Davis v. Hinds County, Mississippi et al
Filing
104
ORDER denying 103 Motion for Reconsideration. Signed by District Judge Carlton W. Reeves on 10/25/2017. Copy mailed to plaintiff at address listed on docket sheet. (AC)
IN THE UNITED STATES DISTRICT COURT
FOR THE SOUTHERN DISTRICT OF MISSISSIPPI
NORTHERN DIVISION
CHAKAKHAN R. DAVIS
PLAINTIFF
V.
CAUSE NO. 3:15-CV-874-CWR-LRA
HINDS COUNTY, MISSISSIPPI;
TYRONE LEWIS; JERRY ARINDER;
BRENDA JONES; JOHNNY JENKINS
DEFENDANTS
ORDER
Before the Court is the plaintiff’s third motion for the undersigned to recuse himself from
this litigation. See Docket Nos. 85, 101, and 103. Her previous motions have been denied. See
Docket No. 87 and Text-Only Order of Sept. 25, 2017.
There are (at least) two problems with her present request. First, it is yet another example
of the plaintiff’s frivolous, vexatious, and abusive litigation practices. See, e.g., Davis v. WalMart Stores, No. 3:14-CV-375-HTW-LRA, Docket No. 115 at 4 (S.D. Miss. Mar. 28, 2016)
(recounting plaintiff’s history as a recreational litigant). Second, a substantial portion of the
motion is plagiarized from other sources. Compare Docket No. 103 at 1-2 with John
Ferejohn, Independent Judges, Dependent Judiciary: Explaining Judicial Independence, 72 S.
Cal. L. Rev. 353, 355 (1999) (“Independence seems to have at least two meanings. . . .”). Both
problems are violations of Davis’s obligations as a litigant in this Court.
“Federal courts have an inherent power to sanction a party or attorney when necessary to
achieve the orderly and expeditious disposition of their dockets.” Terra Partners v. Rabo
Agrifinance, Inc., 504 F. App’x 288, 290 (5th Cir. 2012) (quotation marks and citation omitted).
Federal courts also have broad authority “to deter vexatious, abusive, and harassing litigation.”

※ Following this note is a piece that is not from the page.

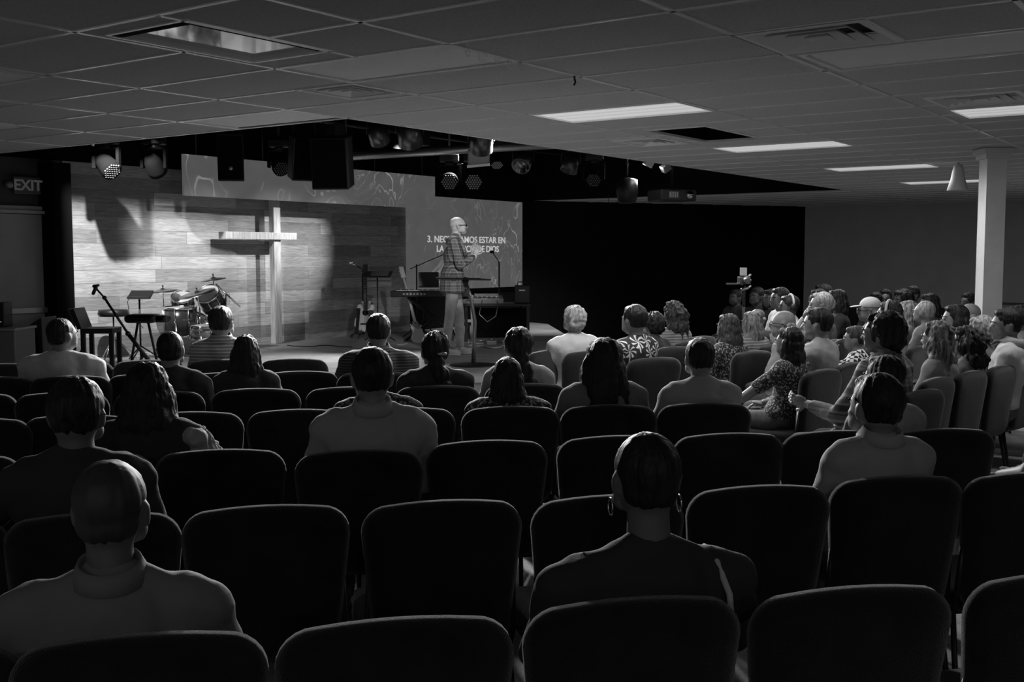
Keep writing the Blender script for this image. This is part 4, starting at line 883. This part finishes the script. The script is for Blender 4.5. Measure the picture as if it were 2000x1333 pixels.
def person(label, skin, J, sty, mats, s=1., vox=.012, parent_loc=(0, 0, 0), rz=0., cat='person', sitting=True):
    """J: joints in metres from the person's base; sty: clothing and hair choices"""
    V = lambda k: Vector(J[k])
    t = thing('person', label, cat, parent_loc, rz)
    R = Euler((J.get('pitch', 0.), J.get('roll', 0.), J.get('hyaw', 0.)), 'XYZ').to_matrix()
    hc = V('head'); hs = J.get('hs', 1.) * s
    sh = [V('shl'), V('shr')]; el = [V('ell'), V('elr')]; wr = [V('wrl'), V('wrr')]; hip = [V('hil'), V('hir')]; kn = [V('knl'), V('knr')]; an = [V('anl'), V('anr')]; ne = V('neck'); ch = V('chest'); pe = V('pelvis')
    g = J.get('girth', 1.) * s; TE = Euler((J.get('lean', 0.), 0, J.get('tyaw', 0.)))
    mid = (sh[0] + sh[1]) / 2; sw = (sh[1] - sh[0]).length / 2
    def torso(bm, o, low=True):
        ell(bm, ch, (sw * .88 + o, .115 * g + o, .20 * s + o), TE); ell(bm, ch.lerp(pe, .55), (sw * .76 * g + o, .11 * g + o, .18 * s + o), TE)
        ell(bm, pe + Vector((0, 0, .03)), (.165 * g + o, .125 * g + o, .13 * s + o), TE)
        for S in sh:
            cap(bm, S + Vector((0, 0, -.004)), mid.lerp(ne, .45), .056 * g + o, .062 * s + o); cap(bm, S.lerp(mid, .25), ch + (S - mid) * .5, .075 * g + o, .08 * g + o)
            cap(bm, S.lerp(mid, .12) + Vector((0, 0, .004)), ne + Vector((0, 0, .022)), .044 * s + o, .040 * s + o)
    bm = nb(); torso(bm, -.004)
    cap(bm, mid.lerp(ne, .4), hc + R @ Vector((0, -.02, -.05)) * hs, .060 * s, .053 * s)
    head_parts(bm, hc, R, hs, beard=sty.get('beard', False))
    for i in range(2):
        cap(bm, sh[i], el[i], .050 * g, .040 * g); cap(bm, el[i], wr[i], .040 * g, .026 * s)
        cap(bm, hip[i], kn[i], .082 * g, .056 * g); cap(bm, kn[i], an[i], .054 * g, .036 * s)
        cap(bm, an[i] + Vector((0, 0, -.02)), an[i] + V('foot') * .14 + Vector((0, 0, -.045)), .034, .03)
    me = remesh(bm, vox, 5)
    bm = nb(); bm.from_mesh(me); bpy.data.meshes.remove(me)
    if sty.get('hands', True):
        for i in range(2):
            d = V('hdl' if i == 0 else 'hdr') if ('hdl' in J) else (wr[i] - el[i])
            hand(bm, wr[i], d, J.get('pnl' if i == 0 else 'pnr', (0, 0, -1)), J.get('curl', .45), s, 1 if i == 0 else -1)
    obj('body', bm, skin, t)
    bm = nb(); E0 = R.to_euler()
    for sx in (-1, 1): ell(bm, hc + R @ Vector((sx * .032, .0955, .002)) * hs, (.0085 * hs, .004 * hs, .005 * hs), E0, 2)
    obj('eyes', bm, m_eye, t)
    bm = nb()
    for sx in (-1, 1): tube(bm, [hc + R @ Vector((sx * .014, .101, .024)) * hs, hc + R @ Vector((sx * .032, .099, .030)) * hs, hc + R @ Vector((sx * .052, .084, .024)) * hs], .0036 * hs, 6)
    obj('eyebrows', bm, mats['hair'], t)
    # shirt with sleeves
    sl = sty.get('sleeve', .55); bm = nb(); torso(bm, .014)
    nr = .064 * s
    cap(bm, mid.lerp(ne, .5), ne + Vector((0, 0, -.002)), .060 * s + .008, nr)
    if sl > 0:
        for i in range(2):
            up_ = min(sl / .5, 1.); e1 = sh[i].lerp(el[i], up_); cap(bm, sh[i] + Vector((0, 0, -.008)), e1, .062 * g, .056 * g + .004)
            if sl > .5: cap(bm, el[i], el[i].lerp(wr[i], (sl - .5) / .5), .056 * g, .040 * g)
    me = remesh(bm, vox, 14)
    if sty.get('wrinkle', 1):
        sd = len(label) * 7 % 97
        for v in me.vertices:
            n = noise.noise(Vector((v.co.x * 7 + sd, v.co.y * 7, v.co.z * 14))) + .5 * noise.noise(v.co * 22); v.co += (v.co - ch).normalized() * n * .010 * s
    obj(sty.get('top_name', 'shirt'), me, mats['top'], t)
    if sty.get('collar'):
        bm = nb(); pts = []; E2 = Euler((J.get('lean', 0.) * .5 + .22, 0, J.get('tyaw', 0.)))
        lathe(bm, [(.062 * s, -.012), (.067 * s, .034 * s), (.072 * s, .036 * s), (.080 * s, .016), (.092 * s, -.010 * s), (.086 * s, -.014 * s), (.062 * s, -.012)], ne + Vector((0, -.004, .030 * s)), E2, 28)
        obj('collar', bm, mats.get('collar', mats['top']), t)
    # trousers
    bm = nb(); ell(bm, pe, (.172 * g, .135 * g, .12 * s), TE)
    for i in range(2): cap(bm, hip[i], kn[i], .094 * g, .068 * g); cap(bm, kn[i], kn[i].lerp(an[i], .92), .068 * g, .055 * s)
    obj('trousers', remesh(bm, max(vox, .013), 4), mats.get('legs', f_denim), t)
    for i in range(2):
        bm = nb(); f = V('foot'); a_ = an[i]
        cap(bm, a_ + Vector((0, 0, -.035)) - f * .03, a_ + f * .16 + Vector((0, 0, -.05)), .042, .036, 12); box(bm, a_ + f * .06 + Vector((0, 0, -.075)), (.075, .26, .018), Euler((0, 0, math.atan2(-f.x, f.y)))); obj('shoe', bm, mats.get('shoes', m_dwood), t)
    # hair
    st_ = sty.get('hair', 'short'); T = lambda v: hc + R @ (Vector(v) * hs); E_ = R.to_euler(); hm = mats['hair']
    def e(bm, v, r): ell(bm, T(v), [q * hs for q in r], E_, 3)
    import zlib
    sd = zlib.crc32(label.encode()) % 50
    if st_ != 'none':
        bm = nb(); am = .004
        if st_ == 'crop': e(bm, (0, -.016, .034), (.080, .094, .088)); e(bm, (0, -.035, -.02), (.070, .062, .052)); vx = .009
        elif st_ == 'balding': e(bm, (0, -.040, -.005), (.081, .068, .045)); e(bm, (0, -.05, -.04), (.062, .046, .035)); vx = .009
        else:
            e(bm, (0, -.018, .038), (.085, .099, .092)); e(bm, (0, -.036, -.008), (.074, .064, .056)); e(bm, (0, .045, .09), (.052, .035, .028)); vx = .009; am = .006
        if st_ == 'curly_short': e(bm, (0, -.03, .03), (.100, .105, .105)); e(bm, (0, -.05, -.02), (.09, .075, .075)); am = .022
        if st_ in ('long', 'wavy'):
            e(bm, (0, -.045, -.03), (.096, .075, .09))
            e(bm, (0, -.068, -.12), (.108, .058, .11)); e(bm, (0, -.085, -.23), (.118, .045, .12)); e(bm, (0, -.088, -.31), (.098, .034, .10))
            for sx in (-1, 1): e(bm, (sx * .082, -.01, -.06), (.030, .045, .10)); e(bm, (sx * .10, -.02, -.17), (.034, .04, .10))
            am = .012 if st_ == 'long' else .022; vx = .010
        if st_ == 'bob':
            e(bm, (0, -.045, -.03), (.100, .080, .09)); e(bm, (0, -.055, -.10), (.105, .07, .07))
            for sx in (-1, 1): e(bm, (sx * .085, 0, -.06), (.028, .045, .085))
            am = .009
        if st_ == 'curly_long':
            e(bm, (0, -.05, -.02), (.12, .10, .11)); e(bm, (0, -.07, -.14), (.135, .085, .12)); e(bm, (0, -.08, -.25), (.12, .06, .10)); am = .03; vx = .011
        if st_ == 'pony':
            e(bm, (0, -.115, .03), (.03, .03, .03))
            for k, (y, z, r_) in enumerate(((-.14, .0, .034), (-.15, -.07, .04), (-.145, -.14, .042), (-.13, -.21, .036), (-.12, -.27, .024))): e(bm, (.01 * k, y, z), (r_, r_ * .8, .055))
            am = .006
        if st_ == 'low_pony':
            for k, (y, z, r_) in enumerate(((-.09, -.06, .05), (-.105, -.13, .055), (-.11, -.21, .058), (-.11, -.29, .05), (-.10, -.36, .035))): e(bm, (.022 * k, y, z), (r_, r_ * .7, .06))
            am = .012
        if st_ == 'bun': e(bm, (0, -.10, .07), (.048, .042, .045)); am = .005
        me = remesh(bm, max(vx * hs, .008), 3); strands(me, hc, am * hs, 16 if st_ != 'curly_short' else 9, sd, 40 if st_ in ('wavy', 'curly_long') else 6)
        obj('hair', me, hm, t)
    if sty.get('cap'):
        bm = nb(); e(bm, (0, -.012, .052), (.090, .102, .082)); me = remesh(bm, .010, 2); bm = nb(); bm.from_mesh(me)
        for v in list(bm.verts):
            q = R.transposed() @ (v.co - hc)
            if q.z < .035 * hs: bm.verts.remove(v)
        ell(bm, T((0, .12, .042)), (.065 * hs, .06 * hs, .008 * hs), (R @ Euler((-.15, 0, 0)).to_matrix()).to_euler(), 2)
        obj('cap', bm, mats.get('cap', f_mid), t)
    if sty.get('glasses'):
        bm = nb()
        for sx in (-1, 1):
            tube(bm, [T((sx * .032 + .024 * math.cos(a), .106, .003 + .017 * math.sin(a))) for a in [k * math.pi / 6 for k in range(13)]], .0028 * hs, 6)
            tube(bm, [T((sx * .056, .104, .008)), T((sx * .078, .06, .010)), T((sx * .088, .0, .008)), T((sx * .088, -.02, -.01))], .0036 * hs, 6)
        tube(bm, [T((-.010, .108, .006)), T((.010, .108, .006))], .003, 6); obj('glasses', bm, m_black, t)
    if sty.get('band') or sty.get('headphones'):
        bm = nb(); zz = -.03 if sty.get('headphones') else -.01; rr_ = .012 if sty.get('headphones') else .011
        tube(bm, [T((.098 * math.cos(a), -.02 + (.02 if sty.get('band') else 0), .025 + .108 * math.sin(a))) for a in [k * math.pi / 14 for k in range(15)]], rr_ * hs, 8)
        obj('headband', bm, mats.get('band', f_white), t)
        if sty.get('headphones'):
            for sx in (-1, 1): bm = nb(); ell(bm, T((sx * .092, -.015, .0)), (.022 * hs, .035 * hs, .042 * hs), E_, 2); obj('ear_cup', bm, m_black, t)
    if sty.get('earrings'):
        for sx in (-1, 1): bm = nb(); tube(bm, [T((sx * .088 + .0 * a, .004 + .018 * math.sin(a), -.062 + .022 * math.cos(a))) for a in [k * math.pi / 6 for k in range(13)]], .0022 * hs, 6); obj('earring', bm, m_chrome, t)
    if sty.get('clip'): bm = nb(); ell(bm, T((.03, -.115, .0)), (.03, .012, .012)); obj('hair_clip', bm, m_steel, t)
    if sty.get('strap'):
        S = sh[1].lerp(mid, .28); bm = nb(); tube(bm, [S + Vector((0, .10, -.02)), S + Vector((0, .03, .072)), S + Vector((.0, -.05, .055)), S + Vector((.012, -.10, -.01)), S + Vector((.01, -.125, -.09)), S + Vector((.005, -.135, -.2))], .008, 8); obj('strap', bm, f_white, t)
    if sty.get('ruffle'):
        bm = nb()
        for k in range(4): c = sh[1].lerp(el[1], .02 + .22 * k) + Vector((.012 + .012 * (k % 2), -.01, 0)); ell(bm, c, (.078 + .012 * (k % 2), .085, .05), Euler((0, .5, 0)))
        me = remesh(bm, .009, 2); strands(me, sh[1].lerp(el[1], .4), .02, 14, 3, 40); obj('ruffled_sleeve', me, f_light, t)
    if sty.get('watch'): i = 0; bm = nb(); c = wr[i].lerp(el[i], .1); ell(bm, c, (.036, .036, .02)); obj('watch', bm, m_black, t)
    return t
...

Baum v. Blue Moon Ventures, LLC, 513 F.3d 181, 187 (5th Cir. 2008) (citations omitted). It was
just last month, in fact, that the plaintiff was warned about her pattern of vexatious litigation and
its potential consequences:
[T]the Court would urge Davis to proceed with caution. In this or any other case,
should a judge make findings that Davis has engaged in vexatious litigation or acted
in bad faith, the judge may (among many other potential sanctions) issue an Order
requiring Davis to receive prior court approval before filing any new lawsuit in this
district. See Prewitt v. Alexander, 173 F.R.D. 438, 442-44 (N.D. Miss. 1996). One
hopes we need not reach that point.
Docket No. 100 at 2. That she renewed her motion for recusal suggests that she did not take this
warning to heart.
“Raising a patently frivolous legal argument and threatening continued meritless
litigation is the definition of bad faith.” Terra Partners, 504 F. App’x at 290. The Court finds
that the plaintiff’s third motion for recusal is frivolous and filed in bad faith.1 To be clear, any
future filing found to be frivolous will earn the plaintiff a monetary sanction or such other
sanction, including dismissal of this action, that the Court deems appropriate.
The motion is denied.
SO ORDERED, this the 25th day of October, 2017.
s/ Carlton W. Reeves
UNITED STATES DISTRICT JUDGE
1
The plaintiff’s pro se status “offers [her] no impenetrable shield, for one acting pro se has no license to harass
others, clog the judicial machinery with meritless litigation, and abuse already overloaded court dockets.” Farguson
v. MBank Houston, N.A., 808 F.2d 358, 359 (5th Cir. 1986).